Growing up in a small town adds another layer of difficulty. Bennett considers putting to be one of his weaknesses because the greens on the 9-hole course formerly called Oak Bridge were not smooth like he eventually saw at Traditions, and certainly not at the speed he will face at the TPC San Antonio.

He plays one week after Robert MacIntyre of Scotland motored past Dustin Johnson and into the weekend at the Dell Technologies Match Play. MacIntyre, now No. 44 in the world, comes from the small coastal town of Oban about three hours north of Glasgow.

“There’s few folk from a smaller town than I’m from,” MacIntyre said a few weeks ago. “You’ve just got to dream. If you dream it and believe it, you can achieve it.”

It was always Bennett’s dream to play on the PGA Tour, even if only for a week.

It hasn’t been easy, and not just because of where he grew up. Life at home has been more challenging than he cares to let on, and Bennett says it contributed to other issues that led to bouts of depression. He said he has been seeing a psychologist at Texas A&M, which has helped, but the last eight months in particular have taken a toll.

Three weeks before he won the Cabo Collegiate, he posted on Twitter, “If y’all knew what goes on in my mind daily and yet still accomplishing the things I am y’all would be astonished.”

Three weeks before that, another tweet was just as telling: “Man I just wish I could have a conversation with my dad.”

The last few days have felt surreal, first in a Monday pro-am at the Texas Open, and even the simple routine of going to the range and hitting balls.
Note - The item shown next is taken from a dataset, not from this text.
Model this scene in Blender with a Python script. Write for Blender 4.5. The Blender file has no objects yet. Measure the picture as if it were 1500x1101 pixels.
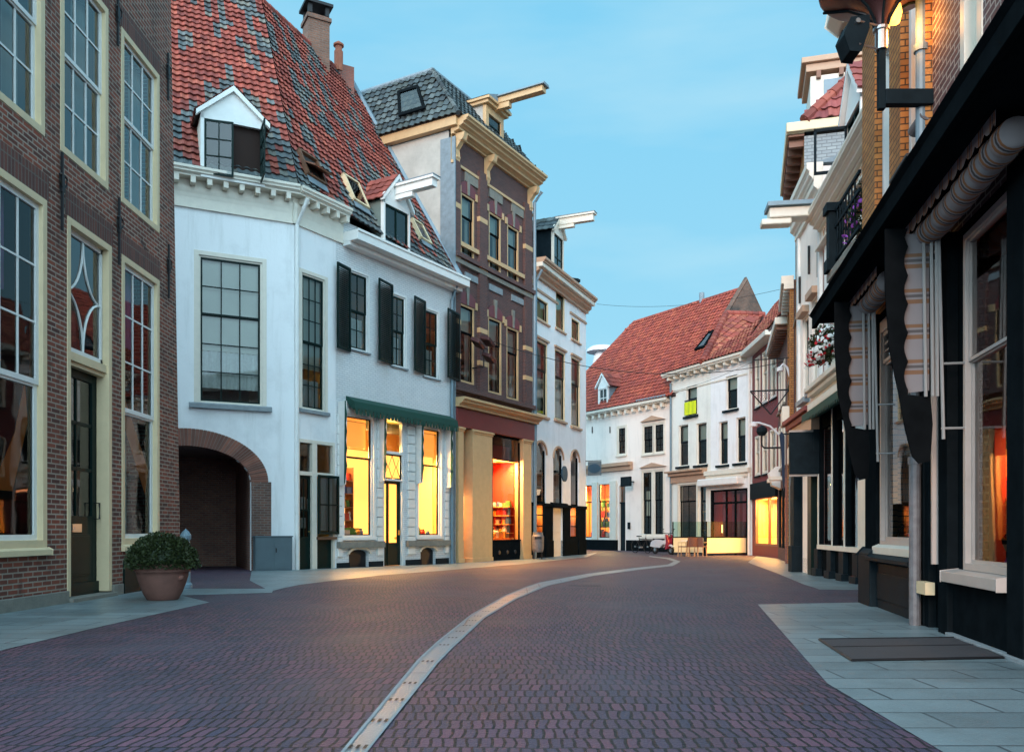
import bpy, math, random
from mathutils import Vector, Matrix, noise
R = math.radians
rnd = random.Random(7)
S = bpy.context.scene
COL = S.collection
# ---------------------------------------------------------------- camera
FPX, CX, HY = 1250.0, 750.0, 777.0          # photo pixels (1500 wide), horizon row
cam = bpy.data.cameras.new('camera'); camo = bpy.data.objects.new('camera', cam); COL.objects.link(camo)
camo.location = (0, 0, 1); camo.rotation_euler = (R(90), 0, 0)
cam.sensor_width = 36; cam.lens = 36 * FPX / 1500; cam.shift_y = (HY - 550.5) / 1500
cam.clip_end = 2000; cam.clip_start = .05
S.camera = camo
# ---------------------------------------------------------------- sky
W = bpy.data.worlds.new('World'); S.world = W; W.use_nodes = True
nt = W.node_tree; N = nt.nodes; N.clear()
def wn(t, **k):
    n = N.new(t)
    for a, b in k.items(): setattr(n, a, b)
    return n
out = wn('ShaderNodeOutputWorld'); bg = wn('ShaderNodeBackground'); nt.links.new(bg.outputs[0], out.inputs[0])
SUN_AZ, SUN_EL = 197, 15                     # compass style: 0 = +Y, clockwise; behind the camera, to the left
sky = wn('ShaderNodeTexSky', sky_type='NISHITA', sun_disc=False, sun_elevation=R(5), sun_rotation=R(SUN_AZ))
tc = wn('ShaderNodeTexCoord'); sep = wn('ShaderNodeSeparateXYZ'); nt.links.new(tc.outputs['Generated'], sep.inputs[0])
ramp = wn('ShaderNodeValToRGB'); nt.links.new(sep.outputs['Z'], ramp.inputs[0])
cr = ramp.color_ramp
cr.elements[0].position = 0; cr.elements[0].color = (.33, .60, .74, 1)
cr.elements[1].position = 1; cr.elements[1].color = (.22, .46, .62, 1)
e = cr.elements.new(.18); e.color = (.25, .555, .73, 1)
e = cr.elements.new(.5); e.color = (.185, .53, .755, 1)
# thin high cloud veils
mp = wn('ShaderNodeMapping'); mp.inputs['Scale'].default_value = (1.3, 1.3, 5.5); nt.links.new(tc.outputs['Generated'], mp.inputs[0])
ns = wn('ShaderNodeTexNoise'); ns.inputs['Scale'].default_value = 1.6; ns.inputs['Detail'].default_value = 6; nt.links.new(mp.outputs[0], ns.inputs[0])
nr = wn('ShaderNodeMapRange'); nr.inputs[1].default_value = .5; nr.inputs[2].default_value = .78; nr.inputs[4].default_value = .6; nt.links.new(ns.outputs[0], nr.inputs[0])
mxc = wn('ShaderNodeMixRGB'); mxc.inputs[2].default_value = (.46, .68, .76, 1); nt.links.new(nr.outputs[0], mxc.inputs[0]); nt.links.new(ramp.outputs[0], mxc.inputs[1])
# added bright blue sky behind the camera, out of view, to light the street
dot = wn('ShaderNodeVectorMath', operation='DOT_PRODUCT'); nt.links.new(tc.outputs['Generated'], dot.inputs[0])
a = R(200); dot.inputs[1].default_value = (math.sin(a) * .97, math.cos(a) * .97, .24)
gr = wn('ShaderNodeMapRange', interpolation_type='SMOOTHSTEP'); gr.inputs[1].default_value = -.1; gr.inputs[2].default_value = 1.0; nt.links.new(dot.outputs['Value'], gr.inputs[0])
glow = wn('ShaderNodeMixRGB', blend_type='MIX'); glow.inputs[2].default_value = (1.95, 2.85, 3.4, 1)
nt.links.new(gr.outputs[0], glow.inputs[0]); nt.links.new(mxc.outputs[0], glow.inputs[1])
dot2 = wn('ShaderNodeVectorMath', operation='DOT_PRODUCT'); nt.links.new(tc.outputs['Generated'], dot2.inputs[0])
a = R(98); dot2.inputs[1].default_value = (math.sin(a) * .9, math.cos(a) * .9, .43)
gr2 = wn('ShaderNodeMapRange', interpolation_type='SMOOTHSTEP'); gr2.inputs[1].default_value = .55; gr2.inputs[2].default_value = 1.0; gr2.inputs[4].default_value = .0; nt.links.new(dot2.outputs['Value'], gr2.inputs[0])
pink = wn('ShaderNodeMixRGB', blend_type='MIX'); pink.inputs[2].default_value = (1.15, .72, 1.0, 1); nt.links.new(gr2.outputs[0], pink.inputs[0]); nt.links.new(glow.outputs[0], pink.inputs[1]); glow = pink
addn = wn('ShaderNodeMixRGB', blend_type='ADD'); addn.inputs[0].default_value = .02
nt.links.new(glow.outputs[0], addn.inputs[1]); nt.links.new(sky.outputs[0], addn.inputs[2])
nt.links.new(addn.outputs[0], bg.inputs[0]); bg.inputs[1].default_value = 1.0
sl = bpy.data.lights.new('sun', 'SUN'); so = bpy.data.objects.new('sun', sl); COL.objects.link(so)
sl.energy = 1.7; sl.angle = R(14); sl.color = (1.0, .66, .50)
so.rotation_euler = Vector((math.sin(R(SUN_AZ)) * math.cos(R(SUN_EL)), math.cos(R(SUN_AZ)) * math.cos(R(SUN_EL)), math.sin(R(SUN_EL)))).to_track_quat('Z', 'Y').to_euler()
so.location = (0, -20, 40)
V = S.view_settings; V.view_transform = 'Standard'; V.look = 'None'; V.exposure = .22; V.gamma = 1
S.cycles.max_bounces = 7; S.cycles.transparent_max_bounces = 12; S.cycles.caustics_reflective = False; S.cycles.caustics_refractive = False
S.cycles.sample_clamp_indirect = 4
# ---------------------------------------------------------------- materials
M = {}
def nodes(name):
    m = bpy.data.materials.new(name); m.use_nodes = True; M[name] = m
    n = m.node_tree.nodes; return m, n, m.node_tree.links, n['Principled BSDF']
def P(name, col, rough=.6, metal=0, var=.12, scale=3, bump=.0, bscale=40, spec=.5, coat=0):
    m, n, l, b = nodes(name)
    t = n.new('ShaderNodeTexCoord')
    x = n.new('ShaderNodeTexNoise'); x.inputs['Scale'].default_value = scale; x.inputs['Detail'].default_value = 8; x.inputs['Roughness'].default_value = .65
    l.new(t.outputs['Object'], x.inputs[0])
    r = n.new('ShaderNodeValToRGB'); l.new(x.outputs[0], r.inputs[0])
    r.color_ramp.elements[0].position = .3; r.color_ramp.elements[1].position = .72
    r.color_ramp.elements[0].color = tuple(c * (1 - var) for c in col) + (1,)
    r.color_ramp.elements[1].color = tuple(min(1, c * (1 + var * .6)) for c in col) + (1,)
    l.new(r.outputs[0], b.inputs['Base Color'])
    rr = n.new('ShaderNodeMapRange'); rr.inputs[3].default_value = max(.03, rough - .12); rr.inputs[4].default_value = min(1, rough + .12)
    l.new(x.outputs[0], rr.inputs[0]); l.new(rr.outputs[0], b.inputs['Roughness'])
    b.inputs['Metallic'].default_value = metal; b.inputs['Specular IOR Level'].default_value = spec
    b.inputs['Coat Weight'].default_value = coat
    if bump:
        y = n.new('ShaderNodeTexNoise'); y.inputs['Scale'].default_value = bscale; y.inputs['Detail'].default_value = 5; l.new(t.outputs['Object'], y.inputs[0])
        bp = n.new('ShaderNodeBump'); bp.inputs['Strength'].default_value = bump; bp.inputs['Distance'].default_value = .02
        l.new(y.outputs[0], bp.inputs['Height']); l.new(bp.outputs[0], b.inputs['Normal'])
    return m
def facevec(n, l, flat=False):
    t = n.new('ShaderNodeTexCoord'); s = n.new('ShaderNodeSeparateXYZ'); l.new(t.outputs['Object'], s.inputs[0])
    c = n.new('ShaderNodeCombineXYZ')
    if flat:
        l.new(s.outputs[0], c.inputs[0]); l.new(s.outputs[1], c.inputs[1])
    else:
        a = n.new('ShaderNodeMath'); a.operation = 'ADD'; l.new(s.outputs[0], a.inputs[0]); l.new(s.outputs[1], a.inputs[1])
        l.new(a.outputs[0], c.inputs[0]); l.new(s.outputs[2], c.inputs[1])
    return t, c
def BR(name, c1, c2, mortar, bw=.22, bh=.068, ms=.012, rough=.85, flat=False, bump=.6, var=.35, offset=.5, rot=0, patch=None, warp=0):
    """brick, paving or slab pattern in metres"""
    m, n, l, b = nodes(name)
    t, c = facevec(n, l, flat)
    src = c.outputs[0]
    if rot or warp:
        mpn = n.new('ShaderNodeMapping'); mpn.inputs['Rotation'].default_value = (0, 0, rot); l.new(src, mpn.inputs[0]); src = mpn.outputs[0]
    if warp:
        wz = n.new('ShaderNodeTexNoise'); wz.inputs['Scale'].default_value = .35; wz.inputs['Detail'].default_value = 1; l.new(src, wz.inputs[0])
        vm = n.new('ShaderNodeVectorMath'); vm.operation = 'SCALE'; vm.inputs[3].default_value = warp; l.new(wz.outputs['Color'], vm.inputs[0])
        va = n.new('ShaderNodeVectorMath'); va.operation = 'ADD'; l.new(src, va.inputs[0]); l.new(vm.outputs[0], va.inputs[1]); src = va.outputs[0]
        w2_ = n.new('ShaderNodeTexNoise'); w2_.inputs['Scale'].default_value = 5; w2_.inputs['Detail'].default_value = 1; l.new(src, w2_.inputs[0]); v2 = n.new('ShaderNodeVectorMath'); v2.operation = 'SCALE'; v2.inputs[3].default_value = .05; l.new(w2_.outputs['Color'], v2.inputs[0]); v3 = n.new('ShaderNodeVectorMath'); v3.operation = 'ADD'; l.new(src, v3.inputs[0]); l.new(v2.outputs[0], v3.inputs[1]); src = v3.outputs[0]
    k = n.new('ShaderNodeTexBrick'); l.new(src, k.inputs['Vector'])
    k.inputs['Scale'].default_value = 1; k.inputs['Brick Width'].default_value = bw; k.inputs['Row Height'].default_value = bh
    k.inputs['Mortar Size'].default_value = ms; k.inputs['Mortar Smooth'].default_value = .2; k.inputs['Bias'].default_value = 0; k.offset = offset
    k.inputs['Color1'].default_value = c1 + (1,); k.inputs['Color2'].default_value = c2 + (1,); k.inputs['Mortar'].default_value = mortar + (1,)
    x = n.new('ShaderNodeTexNoise'); x.inputs['Scale'].default_value = .9; x.inputs['Detail'].default_value = 9; x.inputs['Roughness'].default_value = .7; l.new(t.outputs['Object'], x.inputs[0])
    r = n.new('ShaderNodeMapRange'); r.inputs[1].default_value = .3; r.inputs[2].default_value = .7; r.inputs[3].default_value = 1 - var; r.inputs[4].default_value = 1 + var * .7; l.new(x.outputs[0], r.inputs[0])
    mu = n.new('ShaderNodeVectorMath'); mu.operation = 'SCALE'; l.new(k.outputs['Color'], mu.inputs[0]); l.new(r.outputs[0], mu.inputs[3])
    col = mu.outputs[0]
    if patch:
        x2 = n.new('ShaderNodeTexNoise'); x2.inputs['Scale'].default_value = patch[1]; x2.inputs['Detail'].default_value = 6; l.new(t.outputs['Object'], x2.inputs[0])
        r2 = n.new('ShaderNodeMapRange'); r2.inputs[1].default_value = patch[2]; r2.inputs[2].default_value = patch[3]; l.new(x2.outputs[0], r2.inputs[0])
        mi = n.new('ShaderNodeMixRGB'); l.new(r2.outputs[0], mi.inputs[0]); l.new(col, mi.inputs[1]); mi.inputs[2].default_value = patch[0] + (1,); col = mi.outputs[0]
    l.new(col, b.inputs['Base Color'])
    rr = n.new('ShaderNodeMapRange'); rr.inputs[3].default_value = max(.05, rough - .18); rr.inputs[4].default_value = min(1, rough + .12)
    l.new(x.outputs[0], rr.inputs[0]); l.new(rr.outputs[0], b.inputs['Roughness'])
    if bump:
        y = n.new('ShaderNodeTexNoise'); y.inputs['Scale'].default_value = 60; y.inputs['Detail'].default_value = 3; l.new(t.outputs['Object'], y.inputs[0])
        sb = n.new('ShaderNodeMath'); sb.operation = 'MULTIPLY_ADD'; l.new(k.outputs['Fac'], sb.inputs[0]); sb.inputs[1].default_value = -1
        l.new(y.outputs[0], sb.inputs[2])
        bp = n.new('ShaderNodeBump'); bp.inputs['Strength'].default_value = bump; bp.inputs['Distance'].default_value = .012
        l.new(sb.outputs[0], bp.inputs['Height']); l.new(bp.outputs[0], b.inputs['Normal'])
    return m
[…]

All around him are players he only knows from television, and equipment trucks from major manufacturers supplying whatever he needs.

“I catch myself thinking, ‘Dude, like, you’re actually here. This is what you dreamed of doing your whole life,’” Bennett said. “I’m still soaking it in, honestly. It doesn’t feel real to me.”

His older brother, Marcus, will be his caddie. His mom will be in the gallery. His dad will be home, unaware that his son followed his advice and didn’t wait to do something.

“I was telling my mom I really wish there was a way Dad could make it out there, but there’s just no way,” Bennett said. “It would be kind of cool just to glance over and see my dad out there.”

Instead, he’ll have to settle for looking at his arm. On every shot.